___ Stored data ___

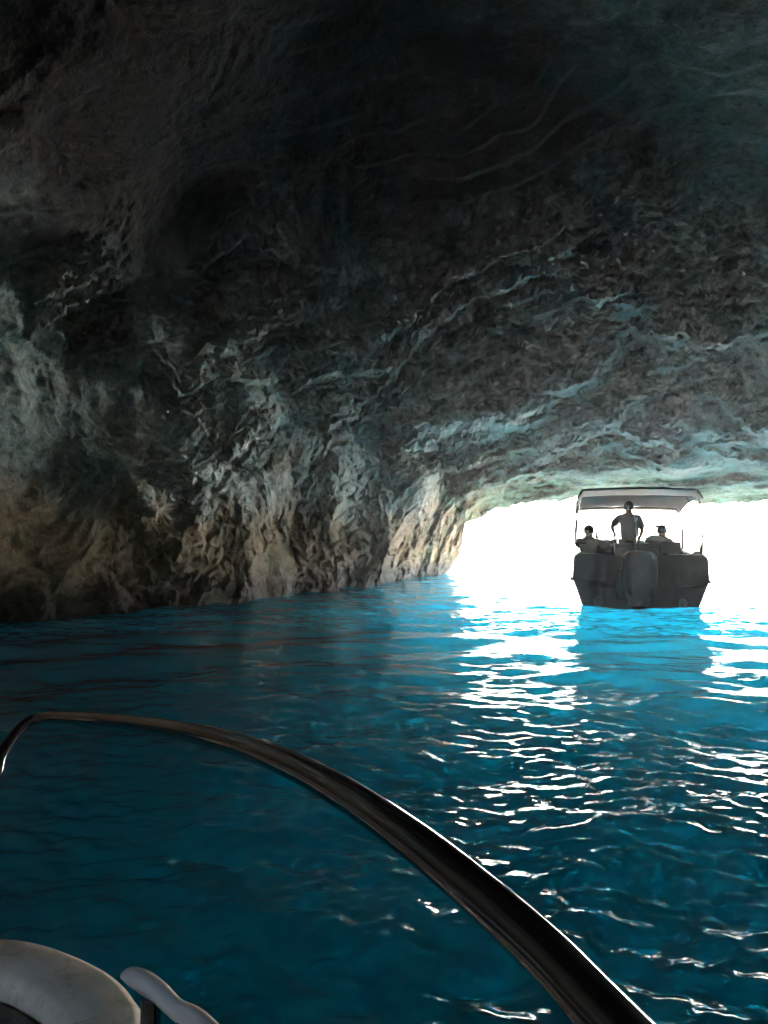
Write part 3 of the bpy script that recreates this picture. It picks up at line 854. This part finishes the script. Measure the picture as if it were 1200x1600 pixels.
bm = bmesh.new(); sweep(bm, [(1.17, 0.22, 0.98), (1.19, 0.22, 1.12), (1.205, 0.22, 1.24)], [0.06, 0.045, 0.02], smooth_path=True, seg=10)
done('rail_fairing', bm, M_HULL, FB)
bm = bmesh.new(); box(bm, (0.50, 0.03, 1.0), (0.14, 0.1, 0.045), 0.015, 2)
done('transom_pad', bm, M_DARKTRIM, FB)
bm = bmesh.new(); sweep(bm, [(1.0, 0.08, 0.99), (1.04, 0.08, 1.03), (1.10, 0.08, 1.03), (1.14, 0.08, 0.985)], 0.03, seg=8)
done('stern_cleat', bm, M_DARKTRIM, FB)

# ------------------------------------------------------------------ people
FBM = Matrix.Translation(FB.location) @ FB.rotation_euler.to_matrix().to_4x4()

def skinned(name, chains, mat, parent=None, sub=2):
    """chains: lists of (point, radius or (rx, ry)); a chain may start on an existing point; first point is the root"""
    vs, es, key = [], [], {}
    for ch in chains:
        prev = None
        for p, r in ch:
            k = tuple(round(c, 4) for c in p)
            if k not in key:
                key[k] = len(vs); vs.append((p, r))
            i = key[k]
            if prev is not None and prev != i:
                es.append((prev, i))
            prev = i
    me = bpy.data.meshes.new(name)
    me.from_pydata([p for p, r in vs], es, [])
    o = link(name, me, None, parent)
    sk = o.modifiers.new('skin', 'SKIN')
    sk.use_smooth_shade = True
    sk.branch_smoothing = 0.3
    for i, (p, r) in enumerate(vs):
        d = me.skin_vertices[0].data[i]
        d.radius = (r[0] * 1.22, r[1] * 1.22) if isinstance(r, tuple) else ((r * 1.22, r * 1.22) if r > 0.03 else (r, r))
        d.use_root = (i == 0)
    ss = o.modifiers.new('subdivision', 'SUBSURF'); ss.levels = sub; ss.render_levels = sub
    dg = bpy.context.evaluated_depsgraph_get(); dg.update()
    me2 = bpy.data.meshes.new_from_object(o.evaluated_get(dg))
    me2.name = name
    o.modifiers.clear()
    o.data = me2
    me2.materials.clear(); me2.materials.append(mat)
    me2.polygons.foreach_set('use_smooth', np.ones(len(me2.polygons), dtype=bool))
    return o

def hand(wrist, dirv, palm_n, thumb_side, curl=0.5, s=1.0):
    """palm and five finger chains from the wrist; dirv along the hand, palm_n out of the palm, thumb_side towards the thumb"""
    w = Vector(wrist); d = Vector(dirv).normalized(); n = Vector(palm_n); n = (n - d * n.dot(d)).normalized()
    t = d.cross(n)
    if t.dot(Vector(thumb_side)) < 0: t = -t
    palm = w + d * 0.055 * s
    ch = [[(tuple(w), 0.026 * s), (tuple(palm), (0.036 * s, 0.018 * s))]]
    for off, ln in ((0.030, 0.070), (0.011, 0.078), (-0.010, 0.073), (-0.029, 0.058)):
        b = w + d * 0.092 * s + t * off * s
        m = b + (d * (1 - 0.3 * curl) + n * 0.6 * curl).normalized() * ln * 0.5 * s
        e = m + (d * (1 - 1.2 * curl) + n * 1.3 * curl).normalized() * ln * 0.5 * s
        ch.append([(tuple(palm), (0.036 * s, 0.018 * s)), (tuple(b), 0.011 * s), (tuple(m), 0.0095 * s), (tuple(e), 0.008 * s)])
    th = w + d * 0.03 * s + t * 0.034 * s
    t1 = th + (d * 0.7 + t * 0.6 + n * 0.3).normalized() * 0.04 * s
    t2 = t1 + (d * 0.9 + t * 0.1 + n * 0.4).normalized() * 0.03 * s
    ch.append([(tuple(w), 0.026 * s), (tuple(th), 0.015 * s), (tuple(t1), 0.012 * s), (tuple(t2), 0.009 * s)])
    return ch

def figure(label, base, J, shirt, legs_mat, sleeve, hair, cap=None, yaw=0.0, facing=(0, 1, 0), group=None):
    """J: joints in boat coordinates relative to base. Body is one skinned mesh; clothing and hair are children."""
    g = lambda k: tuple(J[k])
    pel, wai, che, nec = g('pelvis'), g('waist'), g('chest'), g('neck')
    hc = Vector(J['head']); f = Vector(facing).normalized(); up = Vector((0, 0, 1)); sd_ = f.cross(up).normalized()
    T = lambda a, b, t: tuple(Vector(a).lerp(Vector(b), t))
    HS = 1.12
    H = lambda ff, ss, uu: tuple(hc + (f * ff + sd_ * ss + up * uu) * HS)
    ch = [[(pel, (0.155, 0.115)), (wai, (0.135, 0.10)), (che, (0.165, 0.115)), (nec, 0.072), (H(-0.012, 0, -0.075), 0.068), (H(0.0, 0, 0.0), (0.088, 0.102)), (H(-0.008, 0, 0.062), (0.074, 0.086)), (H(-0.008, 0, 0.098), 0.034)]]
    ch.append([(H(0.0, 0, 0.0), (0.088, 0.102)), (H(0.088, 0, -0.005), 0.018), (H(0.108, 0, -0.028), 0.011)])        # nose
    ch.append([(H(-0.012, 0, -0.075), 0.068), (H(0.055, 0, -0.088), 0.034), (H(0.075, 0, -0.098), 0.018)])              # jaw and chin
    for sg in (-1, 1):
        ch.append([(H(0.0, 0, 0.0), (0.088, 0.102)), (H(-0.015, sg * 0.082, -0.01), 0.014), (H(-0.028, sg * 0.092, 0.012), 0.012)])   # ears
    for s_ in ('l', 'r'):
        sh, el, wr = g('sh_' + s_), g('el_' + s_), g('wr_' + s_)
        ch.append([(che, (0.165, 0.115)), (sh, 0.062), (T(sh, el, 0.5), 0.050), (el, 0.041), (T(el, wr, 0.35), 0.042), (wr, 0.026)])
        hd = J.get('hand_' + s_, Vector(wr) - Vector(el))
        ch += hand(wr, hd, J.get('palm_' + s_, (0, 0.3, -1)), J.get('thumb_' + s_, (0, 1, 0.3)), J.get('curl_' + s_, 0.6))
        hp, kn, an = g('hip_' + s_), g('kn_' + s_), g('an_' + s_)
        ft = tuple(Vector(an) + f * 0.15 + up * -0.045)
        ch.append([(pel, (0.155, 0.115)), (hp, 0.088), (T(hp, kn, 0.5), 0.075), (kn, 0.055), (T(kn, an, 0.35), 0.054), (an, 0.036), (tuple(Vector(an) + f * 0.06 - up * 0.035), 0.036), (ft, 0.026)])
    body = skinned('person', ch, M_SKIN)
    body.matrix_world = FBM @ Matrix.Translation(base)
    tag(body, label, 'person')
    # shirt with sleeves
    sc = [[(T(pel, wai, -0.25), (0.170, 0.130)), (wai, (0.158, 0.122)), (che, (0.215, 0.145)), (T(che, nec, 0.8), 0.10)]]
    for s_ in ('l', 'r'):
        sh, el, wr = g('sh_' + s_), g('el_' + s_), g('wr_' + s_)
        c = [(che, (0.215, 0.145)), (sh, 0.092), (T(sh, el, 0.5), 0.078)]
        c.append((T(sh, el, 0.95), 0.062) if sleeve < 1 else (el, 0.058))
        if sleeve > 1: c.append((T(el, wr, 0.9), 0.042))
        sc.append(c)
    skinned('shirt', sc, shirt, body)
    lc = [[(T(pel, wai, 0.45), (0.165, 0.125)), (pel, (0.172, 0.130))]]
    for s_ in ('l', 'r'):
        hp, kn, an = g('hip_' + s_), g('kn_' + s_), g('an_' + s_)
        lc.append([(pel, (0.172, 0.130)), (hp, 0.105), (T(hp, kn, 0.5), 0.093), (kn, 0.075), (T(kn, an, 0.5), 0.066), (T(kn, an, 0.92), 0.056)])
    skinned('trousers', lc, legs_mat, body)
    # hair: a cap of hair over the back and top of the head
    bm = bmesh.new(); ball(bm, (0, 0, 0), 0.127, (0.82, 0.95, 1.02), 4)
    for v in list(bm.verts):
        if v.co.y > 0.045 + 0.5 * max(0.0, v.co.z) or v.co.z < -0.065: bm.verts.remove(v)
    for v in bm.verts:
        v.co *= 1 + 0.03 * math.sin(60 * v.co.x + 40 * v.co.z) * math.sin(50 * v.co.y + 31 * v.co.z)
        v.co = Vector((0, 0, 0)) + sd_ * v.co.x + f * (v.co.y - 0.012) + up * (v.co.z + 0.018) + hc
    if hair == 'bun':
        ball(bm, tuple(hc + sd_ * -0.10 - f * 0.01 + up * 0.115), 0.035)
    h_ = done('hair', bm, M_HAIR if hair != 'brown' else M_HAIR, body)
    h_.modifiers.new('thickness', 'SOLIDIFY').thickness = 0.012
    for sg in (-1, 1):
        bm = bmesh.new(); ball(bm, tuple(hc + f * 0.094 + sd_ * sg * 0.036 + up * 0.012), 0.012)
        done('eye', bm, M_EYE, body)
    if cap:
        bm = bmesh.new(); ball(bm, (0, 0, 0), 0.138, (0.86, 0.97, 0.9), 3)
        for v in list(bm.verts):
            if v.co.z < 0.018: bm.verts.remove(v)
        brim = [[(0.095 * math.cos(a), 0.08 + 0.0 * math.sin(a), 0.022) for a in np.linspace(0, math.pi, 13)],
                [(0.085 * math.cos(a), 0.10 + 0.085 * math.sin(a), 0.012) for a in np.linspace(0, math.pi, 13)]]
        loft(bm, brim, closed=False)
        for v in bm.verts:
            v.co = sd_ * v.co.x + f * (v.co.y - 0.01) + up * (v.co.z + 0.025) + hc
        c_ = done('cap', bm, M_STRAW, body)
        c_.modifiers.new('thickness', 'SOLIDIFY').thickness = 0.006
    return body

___

● Required work
Starting at the first line of the material, output exactly the lines up to and including the one with "FBM = Matrix.Translation(FB.location)". Do not include the pictures.

● Result
Write part 3 of the bpy script that recreates this picture. It picks up at line 854. This part finishes the script. Measure the picture as if it were 1200x1600 pixels.
bm = bmesh.new(); sweep(bm, [(1.17, 0.22, 0.98), (1.19, 0.22, 1.12), (1.205, 0.22, 1.24)], [0.06, 0.045, 0.02], smooth_path=True, seg=10)
done('rail_fairing', bm, M_HULL, FB)
bm = bmesh.new(); box(bm, (0.50, 0.03, 1.0), (0.14, 0.1, 0.045), 0.015, 2)
done('transom_pad', bm, M_DARKTRIM, FB)
bm = bmesh.new(); sweep(bm, [(1.0, 0.08, 0.99), (1.04, 0.08, 1.03), (1.10, 0.08, 1.03), (1.14, 0.08, 0.985)], 0.03, seg=8)
done('stern_cleat', bm, M_DARKTRIM, FB)

# ------------------------------------------------------------------ people
FBM = Matrix.Translation(FB.location) @ FB.rotation_euler.to_matrix().to_4x4()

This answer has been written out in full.